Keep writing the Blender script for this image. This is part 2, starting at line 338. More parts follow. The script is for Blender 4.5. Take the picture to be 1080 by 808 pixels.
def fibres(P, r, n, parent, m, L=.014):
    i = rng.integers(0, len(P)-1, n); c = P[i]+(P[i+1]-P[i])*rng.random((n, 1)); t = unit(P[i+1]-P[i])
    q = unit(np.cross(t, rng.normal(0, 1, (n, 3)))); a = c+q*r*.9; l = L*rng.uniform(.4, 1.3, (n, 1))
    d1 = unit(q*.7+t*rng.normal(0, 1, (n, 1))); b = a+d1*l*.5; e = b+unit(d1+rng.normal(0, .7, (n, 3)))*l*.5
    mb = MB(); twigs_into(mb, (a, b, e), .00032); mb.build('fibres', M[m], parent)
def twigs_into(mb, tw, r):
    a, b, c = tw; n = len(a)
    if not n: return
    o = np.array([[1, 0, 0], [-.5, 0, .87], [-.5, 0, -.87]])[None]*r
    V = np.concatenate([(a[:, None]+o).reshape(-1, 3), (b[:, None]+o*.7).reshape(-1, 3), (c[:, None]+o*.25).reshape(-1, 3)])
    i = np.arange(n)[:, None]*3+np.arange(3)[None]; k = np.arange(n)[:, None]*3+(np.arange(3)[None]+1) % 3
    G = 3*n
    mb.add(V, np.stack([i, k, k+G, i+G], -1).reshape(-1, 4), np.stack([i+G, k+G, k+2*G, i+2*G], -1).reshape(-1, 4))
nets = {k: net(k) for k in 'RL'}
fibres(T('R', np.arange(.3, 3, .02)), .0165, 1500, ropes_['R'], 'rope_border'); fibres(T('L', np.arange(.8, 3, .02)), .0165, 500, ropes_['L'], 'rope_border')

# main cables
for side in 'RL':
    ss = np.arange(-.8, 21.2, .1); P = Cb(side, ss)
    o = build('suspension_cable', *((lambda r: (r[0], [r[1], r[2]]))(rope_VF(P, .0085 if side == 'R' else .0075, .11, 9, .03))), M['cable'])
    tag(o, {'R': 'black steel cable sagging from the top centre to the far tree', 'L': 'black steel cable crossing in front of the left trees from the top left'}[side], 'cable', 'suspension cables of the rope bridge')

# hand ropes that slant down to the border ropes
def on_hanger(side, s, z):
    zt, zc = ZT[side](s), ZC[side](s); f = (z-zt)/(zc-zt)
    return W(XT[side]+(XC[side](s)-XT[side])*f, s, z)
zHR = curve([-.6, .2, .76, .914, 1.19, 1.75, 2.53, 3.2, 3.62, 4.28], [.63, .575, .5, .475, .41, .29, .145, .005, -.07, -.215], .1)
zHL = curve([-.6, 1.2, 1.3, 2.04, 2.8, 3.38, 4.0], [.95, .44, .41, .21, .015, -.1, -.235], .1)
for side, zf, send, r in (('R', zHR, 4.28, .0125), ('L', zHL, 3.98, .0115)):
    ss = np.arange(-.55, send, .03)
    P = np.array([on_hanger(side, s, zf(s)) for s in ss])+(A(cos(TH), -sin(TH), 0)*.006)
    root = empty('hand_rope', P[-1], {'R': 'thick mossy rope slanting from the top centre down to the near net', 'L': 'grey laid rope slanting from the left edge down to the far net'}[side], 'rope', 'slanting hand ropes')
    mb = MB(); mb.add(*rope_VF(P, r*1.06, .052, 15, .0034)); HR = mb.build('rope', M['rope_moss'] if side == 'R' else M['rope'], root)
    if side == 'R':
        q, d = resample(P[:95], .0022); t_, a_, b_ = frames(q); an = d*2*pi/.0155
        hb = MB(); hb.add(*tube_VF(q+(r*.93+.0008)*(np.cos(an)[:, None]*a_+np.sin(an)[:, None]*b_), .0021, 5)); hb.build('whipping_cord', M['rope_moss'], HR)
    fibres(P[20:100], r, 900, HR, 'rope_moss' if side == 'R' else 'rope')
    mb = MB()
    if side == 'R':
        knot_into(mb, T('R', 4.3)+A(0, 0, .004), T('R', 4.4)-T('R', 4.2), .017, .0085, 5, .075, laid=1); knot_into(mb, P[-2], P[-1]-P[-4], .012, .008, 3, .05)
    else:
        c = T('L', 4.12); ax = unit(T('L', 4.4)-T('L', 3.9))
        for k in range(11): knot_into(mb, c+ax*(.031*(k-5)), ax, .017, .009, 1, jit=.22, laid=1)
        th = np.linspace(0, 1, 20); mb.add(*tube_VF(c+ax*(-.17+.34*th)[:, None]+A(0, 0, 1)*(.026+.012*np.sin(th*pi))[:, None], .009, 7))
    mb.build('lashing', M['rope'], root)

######

**WHAT THIS TASK INVOLVES**
Return the lines above precisely as they appear, beginning at the first line and ending at the line with "500, ropes_['L'], 'rope_border')", and nothing after it.

**EXERCISE ANSWER**
Keep writing the Blender script for this image. This is part 2, starting at line 338. More parts follow. The script is for Blender 4.5. Take the picture to be 1080 by 808 pixels.
def fibres(P, r, n, parent, m, L=.014):
    i = rng.integers(0, len(P)-1, n); c = P[i]+(P[i+1]-P[i])*rng.random((n, 1)); t = unit(P[i+1]-P[i])
    q = unit(np.cross(t, rng.normal(0, 1, (n, 3)))); a = c+q*r*.9; l = L*rng.uniform(.4, 1.3, (n, 1))
    d1 = unit(q*.7+t*rng.normal(0, 1, (n, 1))); b = a+d1*l*.5; e = b+unit(d1+rng.normal(0, .7, (n, 3)))*l*.5
    mb = MB(); twigs_into(mb, (a, b, e), .00032); mb.build('fibres', M[m], parent)
def twigs_into(mb, tw, r):
    a, b, c = tw; n = len(a)
    if not n: return
    o = np.array([[1, 0, 0], [-.5, 0, .87], [-.5, 0, -.87]])[None]*r
    V = np.concatenate([(a[:, None]+o).reshape(-1, 3), (b[:, None]+o*.7).reshape(-1, 3), (c[:, None]+o*.25).reshape(-1, 3)])
    i = np.arange(n)[:, None]*3+np.arange(3)[None]; k = np.arange(n)[:, None]*3+(np.arange(3)[None]+1) % 3
    G = 3*n
    mb.add(V, np.stack([i, k, k+G, i+G], -1).reshape(-1, 4), np.stack([i+G, k+G, k+2*G, i+2*G], -1).reshape(-1, 4))
nets = {k: net(k) for k in 'RL'}
fibres(T('R', np.arange(.3, 3, .02)), .0165, 1500, ropes_['R'], 'rope_border'); fibres(T('L', np.arange(.8, 3, .02)), .0165, 500, ropes_['L'], 'rope_border')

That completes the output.